Broadly speaking, the reason the Fed stayed on hold while its European and Canadian counterparts delivered additional cuts is because of the continued resilience of the U.S. economy, Lin said. For instance, he noted that U.S. GDP (gross domestic product) grew at a 2.3% annualized pace during the fourth quarter, while fourth-quarter earnings growth among S&P 500 companies is tracking near 11% on a year-over-year basis. When combined with a relatively low U.S. unemployment rate of 4.1%, this has made for a pretty robust economic backdrop, he noted. 

In Canada and Europe, however, the story is a bit different, Lin said. “In Canada, for instance, even though overall GDP has been growing, the per-capita measures of GDP growth have actually been contracting in recent months. In addition, Canada’s unemployment rate has risen by 1.7 percentage points from its 2023 low,” he remarked. Meanwhile, in Europe, fourth-quarter GDP growth was only around 1% on an annualized basis—roughly half the pace of GDP growth seen in the U.S., Lin noted.

“This divergence in economic fundamentals between the U.S. and other countries is one of the reasons why I think the Fed has generally been cutting rates at a slower pace.

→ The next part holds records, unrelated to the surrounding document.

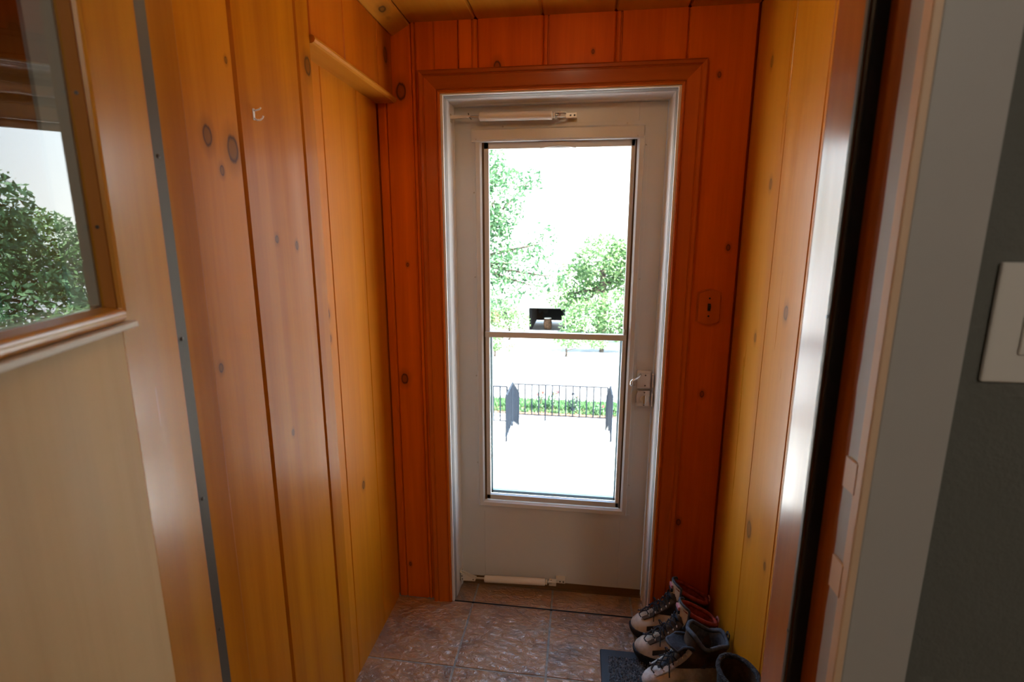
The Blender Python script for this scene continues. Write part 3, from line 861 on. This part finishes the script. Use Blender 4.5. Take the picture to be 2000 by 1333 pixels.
def outline(xh, xf, w_heel, w_ball, z, n=28, pinch=0.0, tilt=0.0, bow=0.0):
    ring = []
    for k in range(n):
        a = 2 * pi * k / n
        cx, sy = cos(a), sin(a)
        ex = abs(cx) ** 0.85 * (1 if cx >= 0 else -1)
        ey = abs(sy) ** 0.80 * (1 if sy >= 0 else -1)
        x = (xh + xf) / 2 + (xf - xh) / 2 * ex
        t = (ex + 1) / 2
        w = w_heel + (w_ball - w_heel) * min(1.0, t * 1.35)
        w -= pinch * math.exp(-((t - .40) / .16) ** 2)
        y = w * ey + bow * (t - .3) ** 2
        ring.append((x, y, z + tilt * (t - .5)))
    return ring

FRONT = [(.0, .268), (.02, .280), (.035, .283), (.05, .276), (.062, .262), (.072, .240), (.082, .218), (.095, .196), (.11, .170), (.125, .152), (.145, .138), (.17, .128), (.20, .122), (.24, .120)]
HEEL = [(.0, .006), (.03, .0), (.06, .002), (.09, .009), (.12, .010), (.15, .004), (.19, .000), (.24, -.002)]

def make_boot(name, label, cat, loc, rz, upper='suede', shaft='leather', lining='red', top=.150, zrim=-.02, tongue='suede', tongue_top=.205,
              tongue_flop=0.0, bow=.012, group=None, wscale=1.0, open_w=0.0, laces=True, tags=True, floppy=0.0):
    r = empty(name, loc, rz, label, cat, group)
    r.scale = (1.04, 1.05, 1.2)
    # sole with heel step and raised toe
    s0 = outline(.000, .276, .034 * wscale, .048 * wscale, 0.0, pinch=.007, bow=bow)
    s1 = outline(-.003, .286, .037 * wscale, .052 * wscale, .012, pinch=.007, bow=bow)
    s2 = outline(-.004, .289, .0375 * wscale, .0525 * wscale, .026, pinch=.006, bow=bow)
    s3 = outline(-.002, .286, .036 * wscale, .051 * wscale, .031, pinch=.006, bow=bow)
    def spring(ring, k):
        return [(x, y, z + k * max(0.0, (x - .20) / .09) ** 2 * .012) for x, y, z in ring]
    smooth_angle(MB().rings([spring(s0, 1.2), spring(s1, 1.0), spring(s2, .9), spring(s3, .8)]).build("sole", 'sole', r), 50)
    # vamp / foot part
    lv = [.026, .036, .048, .058, .066, .074, .083, .094]
    rg = []
    for z in lv:
        f = (z - .026) / .07
        wb = (.050 - .020 * max(0, f) ** 1.6) * wscale
        wh = (.0355 + .001 * f) * wscale
        rg.append(spring(outline(lerp_table(HEEL, z), lerp_table(FRONT, z), wh, wb, z, pinch=.006 * (1 - f), bow=bow * (1 - .5 * f)), .6))
    smooth_angle(MB().rings(rg, True, False).build("vamp", upper, r), 60)
    # shaft, open at the top
    sg = []
    nlev = 7
    for i in range(nlev):
        z = .090 + (top - .090) * i / (nlev - 1)
        u = i / (nlev - 1)
        sg.append(outline(lerp_table(HEEL, z) - .001, lerp_table(FRONT, z) + .001 - .004 * u + open_w * .4 * u, (.0362 + open_w * u) * wscale, (.031 + .006 * u + open_w * u) * wscale, z, tilt=zrim * u, bow=bow * .5 * (1 - u)))
    smooth_angle(MB().rings(sg, False, False).build("shaft", shaft, r), 60)
    if floppy:
        for i in (-1, -2):
            sg[i] = [(x, y * (1 + floppy * 8 * sin(3 * k * .45 + 1)), z + (floppy * sin(k * .9) + floppy * .8 * sin(k * .45 + 2)) * (1 if i == -1 else .5)) for k, (x, y, z) in enumerate(sg[i])]
    rim = sg[-1]
    inner = []
    cx = sum(p[0] for p in rim) / len(rim)
    for k, sc_, dz in ((0, .97, .001), (1, .86, -.004), (2, .80, -.03), (3, .78, -.07)):
        base = rim if k < 3 else sg[1]
        inner.append([(cx + (p[0] - cx) * sc_, p[1] * sc_, (p[2] if k < 3 else .060) + (dz if k < 3 else 0)) for p in base])
    smooth_angle(MB().rings(inner, False, True).build("lining", lining, r), 60)
    MB().tube([(cx + (p[0] - cx) * .965, p[1] * .965, p[2] + .002) for p in rim], .0068, 8, True).build("collar", lining, r, smooth=True)
    # heel pull loop
    xb = rim[len(rim) // 2][0]; zb = rim[len(rim) // 2][2]
    MB().tube([(xb - .004, -.007, zb - .012), (xb - .006, -.007, zb + .014), (xb - .003, 0, zb + .020), (xb - .006, .007, zb + .014), (xb - .004, .007, zb - .012)], .0030, 6).build("pull_loop", 'pink' if tags else 'bluegrey', r, smooth=True)
    # tongue: curved sheet from the instep upwards
    rows, rows2 = [], []
    for i in range(11):
        u = i / 10
        z = .078 + (tongue_top - .078) * u
        xf = lerp_table(FRONT, z) + .004 + .012 * max(0, u - .5) * 2
        fl = tongue_flop * max(0, (u - .45) / .55) ** 1.5
        hw = (.016 + .016 * min(1, u * 1.6)) * wscale
        a, b = [], []
        for k in range(-4, 5):
            q = k / 4
            edge = (1 - (abs(q) ** 3) * (.010 if u > .9 else 0))
            zz = z - fl * .75 - (.012 * q * q if i == 10 else 0)
            a.append((xf - .022 * q * q + fl, hw * q, zz))
            b.append((xf - .022 * q * q + fl - .007, hw * q * .97, zz - .001))
        rows.append(a); rows2.append(b)
    tg = MB().grid(rows)
    tg.grid([list(reversed(x)) for x in rows2])
    edge1 = [x[0] for x in rows] + rows[-1][1:] + [x[-1] for x in reversed(rows[:-1])]
    edge2 = [x[0] for x in rows2] + rows2[-1][1:] + [x[-1] for x in reversed(rows2[:-1])]
    tg.grid([edge1, edge2])
    smooth_angle(tg.build("tongue", tongue, r), 60)
    MB().tube([(x - .004, y, z) for x, y, z in edge1[4:-4]], .0045, 6).build("tongue_edge", 'bluegrey', r, smooth=True)
    if tags:
        for u0, m in ((.86, 'pink'), (.70, 'navy'), (.52, 'navy')):
            i = int(u0 * 10)
            p = rows[i][4]; p2 = rows[i + 1][4]
            MB().box(-.004, .004, -.013, .013, -.006, .006, .002).build("tongue_tag", m, r).location = ((p[0] + p2[0]) / 2 + .002, 0, (p[2] + p2[2]) / 2)
    # eyestays: two leather strips beside the tongue, with laces across
    pts = []
    for i in range(7):
        u = i / 6
        z = .070 + (min(top, .150) - .074) * u
        pts.append((lerp_table(FRONT, z), z))
    for s in (-1, 1):
        rr1, rr2 = [], []
        for i, (x, z) in enumerate(pts):
            hw = .017 + .006 * i / 6
            rr1.append([(x + .004, s * hw, z + .004), (x - .004, s * (hw + .010), z + .002)])
        rows_ = [[q for q in a] for a in rr1]
        st = MB().grid(rows_)
        st.grid([[(q[0] - .003, q[1], q[2] - .003) for q in a] for a in rows_])
        smooth_angle(st.build("eyestay", 'leather' if upper == 'suede' else upper, r), 60)
    if laces:
        lc = MB()
        for i in range(6):
            (x, z), (x2, z2) = pts[i], pts[min(i + 1, 6)]
            h = .019 + .006 * i / 6
            for s in (-1, 1):
                lc.tube([(x + .004, s * h, z + .005), (x + .010, s * h * .5, z + .010), ((x + x2) / 2 + .012, 0, (z + z2) / 2 + .011), (x2 + .010, -s * h * .5, z2 + .010), (x2 + .004, -s * h, z2 + .006)], .0019, 6)
        # loose bow and ends
        x, z = pts[3]
        for s in (-1, 1):
            lc.tube([(x + .012, 0, z + .012), (x + .022, s * .018, z + .018), (x + .020, s * .034, z + .006), (x + .016, s * .026, z - .004), (x + .014, s * .008, z + .008)], .0019, 6)
            lc.tube([(x + .012, 0, z + .012), (x + .026, s * .012, z + .002), (x + .030, s * .030, z - .016), (x + .034, s * .044, z - .030)], .0019, 6)
        lc.build("laces", 'lace', r, smooth=True)
        for i in range(6):
            x, z = pts[i]
            for s in (-1, 1):
                h = .020 + .006 * i / 6
                MB().lathe([(.0036, 0), (.0036, .002), (.0016, .003)], (x + .0015, s * (h + .002), z + .003), 'X', 8).build("eyelet", 'nickel', r)
    # stitched seams on the toe
    def vamp_pt(x, side):
        """point on the vamp surface: height at given x, side -1..1"""
        best = None
        for ring in rg:
            for p in ring:
                d = (p[0] - x) ** 2 + (p[1] - side) ** 2
                if best is None or d < best[0]:
                    best = (d, p)
        return best[1]
    sm = MB()
    for rad, ox in ((.020, .236), (.026, .232)):
        loop = []
        for k in range(16):
            a = 2 * pi * k / 16
            x, y = ox + rad * .75 * cos(a), rad * .85 * sin(a) + bow * .25
            # height from the profile (inverse of FRONT at the crest, lowered to the sides)
            zc = .062
            for (za, xa), (zb2, xb2) in zip(FRONT, FRONT[1:]):
                if xa >= x >= xb2:
                    zc = za + (zb2 - za) * (xa - x) / max(1e-6, xa - xb2)
                    break
            loop.append((x, y, zc + .0015 - 9.0 * y * y))
        sm.tube(loop, .0011, 5, True)
    sm.build("toe_seam", 'stitch', r, smooth=True)
    ov = MB()
    for s in (-1, 1):
        rws = []
        for i in range(7):
            u = i / 6
            k0 = outline(lerp_table(HEEL, .05), lerp_table(FRONT, .05), .0362 * wscale, .0475 * wscale, .05, 28, .004, 0, bow * .85)
            idx = int(round((4 + 5 * u))) if s > 0 else int(round(28 - 4 - 5 * u))
            p = k0[idx % 28]
            rws.append([(p[0], p[1] * 1.035, .040 + .016 * sin(pi * u)), (p[0], p[1] * 1.02, .058 + .012 * sin(pi * u))])
        ov.grid(rws)
    smooth_angle(ov.build("side_overlay", 'leather' if upper == 'suede' else upper, r), 60)
    return r

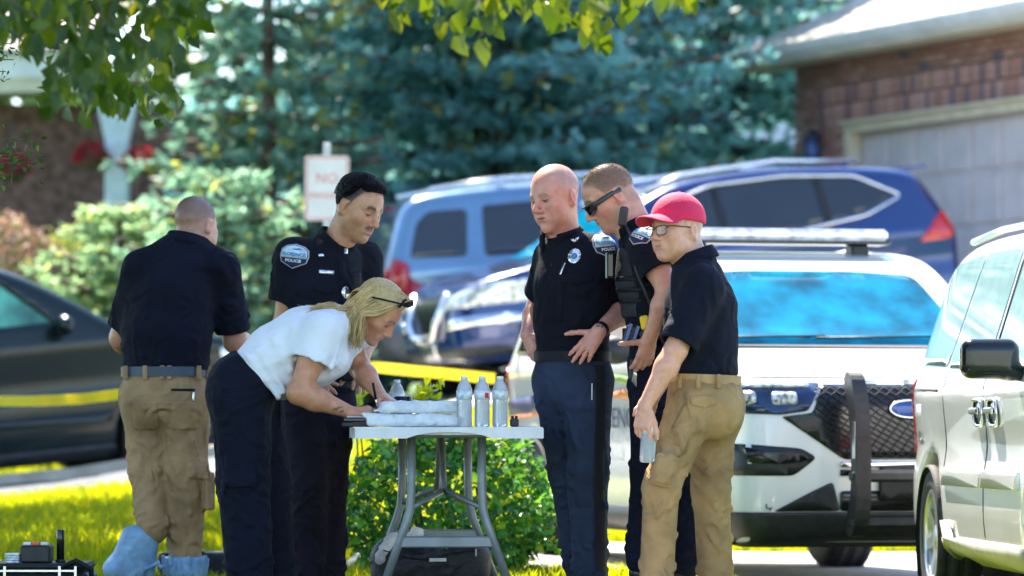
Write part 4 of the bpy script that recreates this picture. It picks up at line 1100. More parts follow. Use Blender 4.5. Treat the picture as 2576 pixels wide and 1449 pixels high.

In addition, Fed Chair Jerome Powell also stated at this week’s press conference that he wants to see more progress made on the inflation front before lowering rates again,” he remarked.

Going forward, Lin said he expects that U.S. inflation will continue to moderate as the year progresses, likely putting the Fed in a position to be able to cut rates twice in 2025. However, due to the potential for continued U.S. economic outperformance, the Fed will probably lower rates at a more gradual pace than its peers, he concluded.

The Year of the Snake: A metaphor for the twists and turns that may lie ahead?

As 2025 hits its stride, investors might be faced with different forms of volatility and uncertainty, Lin said. Chief among these could be the potential imposition of tariffs on key U.S. trading partners as well as surprises in economic data, he noted. “For example, while we think that inflation will generally decline, it might not do so in a linear manner,” Lin said.

Perhaps fittingly, he noted that 2025 is the Year of the Snake, which he said could be a powerful metaphor for the months ahead. “Snakes are curvy in shape, and we think the economic and market backdrop could look similar in the months ahead, with many twists and turns possible,” Lin remarked.

Finishing the segment in Mandarin in honor of the Lunar New Year, he stressed that when investors are faced with an uncertain economic environment, it's important to remain calm and disciplined. “We think investors need to be able to objectively look at the latest macroeconomic data and company earnings in order to make better investment decisions. Staying calm is critical to achieving this,” Lin concluded.